In my years as a Customs/DEA agent, I participated in my share of wiretaps (on drug cases). Our application affidavits went through the regular federal courts since FISA courts are for national security cases. I can tell you though that in both cases, the agent(s) making the affidavits have a  legal duty to ensure that the information they are swearing to is true to the best of their knowledge and belief. If information comes from a "reliable informant" (that is a legal term) whose name you don't want to divulge, that is one thing. But when you know yourself that the reliability of the information and the source are questionable, that is a major problem.

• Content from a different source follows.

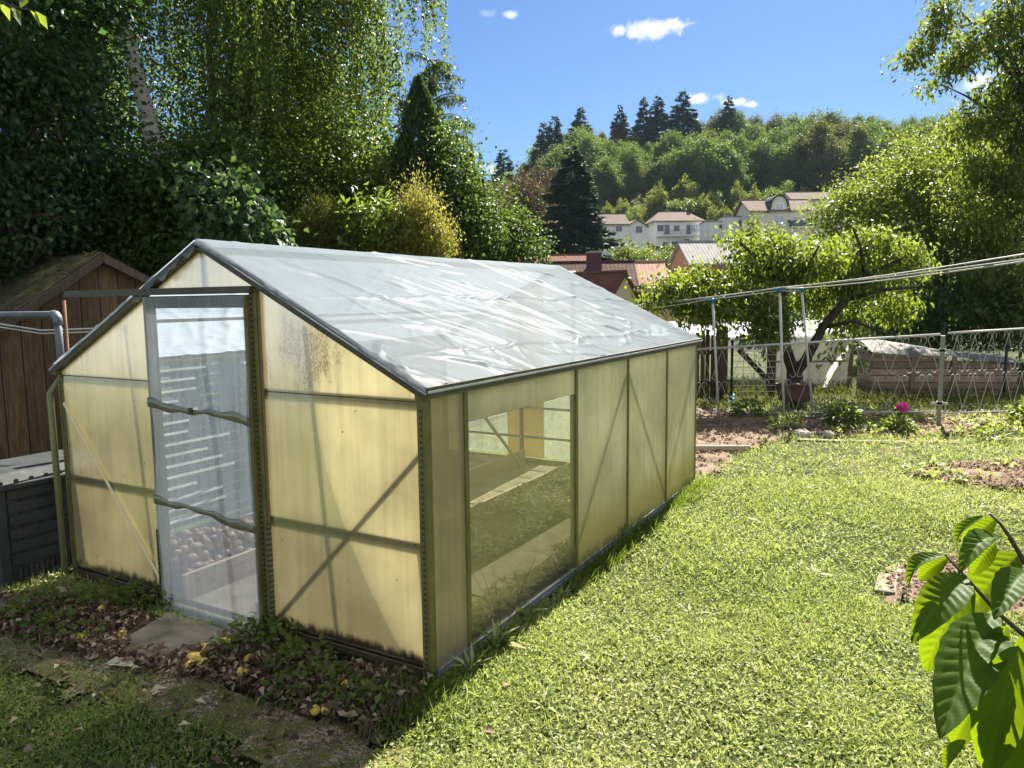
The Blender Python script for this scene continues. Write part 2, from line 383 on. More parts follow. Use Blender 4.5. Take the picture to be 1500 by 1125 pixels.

You don't hand such an affidavit to a federal judge-FISA or otherwise- and swear to it unless you are confident about the content to the best of your belief. Does that mean if I get a search warrant based on "reliable" information that there are large amounts of drugs in a particular house, and subsequent search fails to find drugs, that I am in legal jeopardy? No. But if it can be shown that I willingly misled the judge and submitted a false affidavit, then I have a problem.

If it is true that FBI and DOJ agents rammed through a FISA warrant on Carter Page- and three subsequent renewal applications every three months- and there is a paper trail showing that they had doubts about the information and the source, these people are in serious legal jeopardy.